Objective ->
Look through the data below and return each line where "picture" appears.
+++++
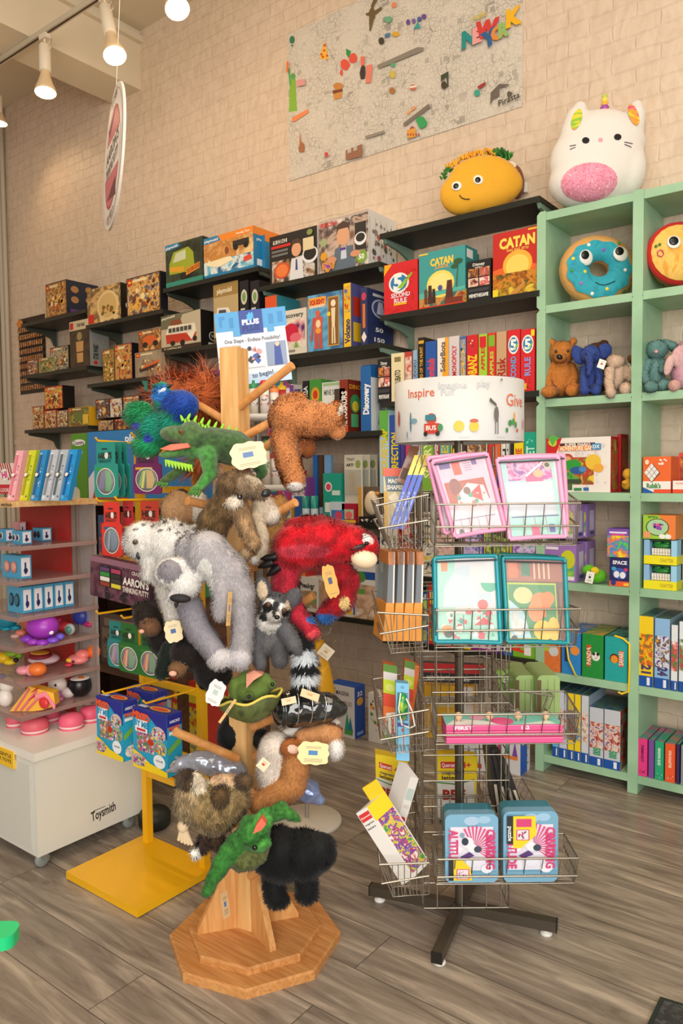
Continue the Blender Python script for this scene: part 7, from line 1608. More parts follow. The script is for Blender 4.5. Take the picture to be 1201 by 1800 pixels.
b = MB(); b.tube([(7 * k, -.02, 120 * k), (3 * k, -.028, 95 * k), (8 * k, -.03, 68 * k), (22 * k, -.03, 62 * k), (30 * k, -.03, 66 * k), (26 * k, -.028, 90 * k), (16 * k, -.026, 112 * k)], .0022, M('#e9e6de', .6), 8); b.build('white_cord', t)
ML = [('r', 0, .72, 1, .28, '#f0d21c'), ('r', .12, .78, .45, .1, '#d22c2c'), ('t', .35, .83, .06, 'Quercetti', '#f4ece4', 0, .4), ('t', .8, .83, .09, '4+', '#d22c2c', 0, None, .03), ('t', .4, .71, .045, 'magnetic', '#3a3a5a', 0, .5), ('t', .38, .64, .055, 'letters', '#3a2a2a', 0, .48, .03), ('r', 0, 0, 1, .6, '#e6e2da'), ('p', [(0, .58), (.5, .55), (1, .62), (1, .6), (.5, .53), (0, .56)], '#3a8a3a'), ('t', .45, .38, .14, 'BBF', '#a82c24', 0, .6, .05), ('t', .45, .15, .14, 'EC', '#a82c24', 0, .45, .05)]
lbox('yellow and white magnetic letters box standing upright at the lower left', ((660, 1325), (718, 1336), (712, 1440), (662, 1425)), .05, .045, '#f0d21c', ML, 'letters_box')
lbox('yellow and white magnetic letters box behind the centre pole', ((766, 1325), (840, 1330), (836, 1440), (770, 1440)), .14, .045, '#f0d21c', ML, 'letters_box')
# two long white boxes sticking out of the lowest left basket
def longbox(label, a, c, wpx, dep, ly, colr, art, cap=None, dly=.0):
    A, C_ = RL(*a, ly), RL(*c, ly + dly); ax = (C_ - A); L_ = ax.length; k = (RD + ly) / F
    t = rthing('letters_box', label, 'box', A); n = Vector((0, -1, 0)); sx = ax.cross(n).normalized() * (wpx * k)
    b = MB(); bk = Vector(dep)
    V = [Vector(), sx, sx + ax, ax]; V2 = [v + bk for v in V]
    b.add(V + V2, [(0, 1, 2, 3), (5, 4, 7, 6), (1, 5, 6, 2), (4, 0, 3, 7), (3, 2, 6, 7), (4, 5, 1, 0)], M('#e2dfda')); b.art(V[0], sx, ax, art)
    b.art(V[1], bk, ax, [pic(.1, .05, .85, .75, ['#e8e4dc', '#c83a3a', '#4a4ab0', '#e8c83a', '#4a9a4a'], 60)] + ([('r', 0, .8, 1, .2, '#f0d21c')] if cap else [])); b.build('box', t)
    if cap:
        m_ = MB(); V = [ax, ax + sx, ax + sx + bk, ax + bk]; u = ax.normalized() * .03; V2 = [V[0] + u * .1, V[1] + u * .1, V[2] + u, V[3] + u]
        m_.add([v + bk * .8 for v in (ax, ax + sx, ax + sx + u * 1.4, ax + u * 1.4)] + [v + bk for v in (ax, ax + sx, ax + sx + u * 1.4, ax + u * 1.4)], [(0, 1, 2, 3), (5, 4, 7, 6), (1, 5, 6, 2), (4, 0, 3, 7), (3, 2, 6, 7)], M('#f0c81c', .4)); m_.build('hang_tab', t)
    return t
longbox('long white and yellow magnetic letters box leaning out of the lowest left basket', (707, 1556), (626, 1430), 23, (.05, .03, .03), -.215, '#e8e4dc', [('r', .05, .86, .9, .1, '#d22c2c'), ('t', .5, .91, .022, 'Quercetti', '#f6f0e8', 0, .8), ('t', .5, .82, .02, 'magnetic', '#3a3030', 0, .8), ('t', .45, .765, .024, 'letters', '#3a3030', 0, .7)], cap=1)
longbox('long white box with a red puzzle mark leaning to the right', (693, 1463), (722, 1365), 15, (-.03, .04, .03), -.11, '#e8e4dc', [('e', .5, .25, .35, .05, '#c82c2c'), ('r', .3, .2, .4, .1, '#c82c2c'), ('r', .1, .6, .8, .2, '#b8c8c0'), ('r', .15, .45, .7, .06, '#cfcac4')])
# rear and right side goods seen through the wires
lbox('red and black wooden tray puzzle box in the rear basket', ((745, 1165), (852, 1170), (852, 1202), (745, 1198)), .2, .03, '#1f1c1e', [('r', 0, .5, 1, .5, '#cf2226'), ('t', .4, .22, .22, 'WOODEN TRAY PUZZLE', '#e8e4e0', 0, .7, .03)], 'puzzle_box', .0)
lbox('yellow picture box in the rear basket below the red one', ((746, 1204), (835, 1206), (833, 1300), (748, 1296)), .22, .04, '#e0aa1c', [('r', .2, .6, .4, .2, '#d8c890'), ('r', .1, .1, .8, .01, '#8a5a10'), ('r', .1, .3, .8, .01, '#8a5a10'), ('r', .8, .0, .2, 1, '#e4d8d0')], 'puzzle_box')
for i, (x0, x1) in enumerate(((907, 942), (945, 984))):
    A, B_ = RL(x0, 1290, .02 - .05 * i), RL(x1, 1290, .02 - .05 * i); zt2 = RL(x0, 1192, .02 - .05 * i).z; t = rthing('green_tin', ['pale green tin, left of the pair in the right basket', 'pale green tin, right of the pair in the right basket'][i], 'tin', (A.x, A.y, TIERS[2][2] + .008)); h_ = zt2 - TIERS[2][2]; w_ = B_.x - A.x
    b = MB(); b.rbox((0, 0, 0), (w_, .16, h_), .014, M('#9cb872', .4), 1, 5); b.build('tin_body', t)
    b = MB(); [b.box((w_ * f_, -.0012, .012), (w_ * f_ + .0015, 0, h_ - .012), M('#7f9a5a')) for f_ in (.45, .75)]; b.box((0, -.0012, .014), (w_ * .16, -.0002, h_ - .014), M('#6a5238')); b.build('tin_rim', t)
for i, x in enumerate((868, 882, 897, 909)):
    lbox(['black framed book, first of four leaning in the lower right basket', 'black framed book, second of four leaning in the lower right basket', 'black framed book, third of four leaning in the lower right basket', 'black framed book, last of four leaning in the lower right basket'][i], ((x - 12 - 6 * i, 1310 + 8 * i), (x - 3 - 6 * i, 1310 + 8 * i), (x + 14, 1428), (x + 4, 1428)), -.0 - .02 * i, .10, '#2c2826', [('r', .3, 0, .5, .42, '#dccdb4')], 'book', .0, 'book')
lbox('green and white panda pouch hanging behind the wires', ((872, 1180), (910, 1176), (912, 1225), (882, 1222)), .1, .02, '#8ab84a', [('c', .05, .05, .9, .9, 26, ['#e8ece0', '#2a3a2a', '#5a9a2c'], .12)], 'pouch', .0, 'pouch')

# ------------------------------------------------------------------ wooden puppet tree
TRC = Vector((-1.504, 1.53, 0)); OAK = wood('#c98a4c', '#dfa868', 5, (1, 1, .1), .38, 'oak'); OAKH = wood('#b97a40', '#d39a5e', 7, (.08, 1.6, 1), .36, 'oak_flat'); PINE = wood('#d9a260', '#e9bd80', 5, (1, 1, .08), .4, 'pine_post')
tt = thing('puppet_tree', 'wooden puppet display tree with angled pegs on a two step octagonal base', 'display rack', TRC)
def octo(R, z0, z1, a0, m, ch=.005):
    b = MB(); p = [(R * math.cos(a0 + i * PI / 4), R * math.sin(a0 + i * PI / 4)) for i in range(8)]
    q = [(x * (1 - ch / R), y * (1 - ch / R)) for x, y in p]; V = [(x, y, z0) for x, y in p] + [(x, y, z1 - ch) for x, y in p] + [(x, y, z1) for x, y in q]
    b.add(V, [tuple(range(8))[::-1], tuple(range(16, 24))] + [(i, (i + 1) % 8, (i + 1) % 8 + 8, i + 8) for i in range(8)] + [(i + 8, (i + 1) % 8 + 8, (i + 1) % 8 + 16, i + 16) for i in range(8)], m); return b
A0 = math.radians(-51.7)
octo(.248, 0, .026, A0, OAKH).build('base_lower', tt); octo(.192, .026, .046, A0, OAKH).build('base_upper', tt)
pb = at(437, 1624, Z=.046) - TRC; ptp = at(411, 613, D=2.15) - TRC
b = MB(); n = 4; V = []
for P in (pb, ptp):
    for i in range(4): a = math.radians(18 + 90 * i) + YAW; V.append(P + Vector((math.cos(a), math.sin(a), 0)) * .041)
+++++
Result of the exercise ->
Continue the Blender Python script for this scene: part 7, from line 1608. More parts follow. The script is for Blender 4.5. Take the picture to be 1201 by 1800 pixels.
lbox('yellow picture box in the rear basket below the red one', ((746, 1204), (835, 1206), (833, 1300), (748, 1296)), .22, .04, '#e0aa1c', [('r', .2, .6, .4, .2, '#d8c890'), ('r', .1, .1, .8, .01, '#8a5a10'), ('r', .1, .3, .8, .01, '#8a5a10'), ('r', .8, .0, .2, 1, '#e4d8d0')], 'puzzle_box')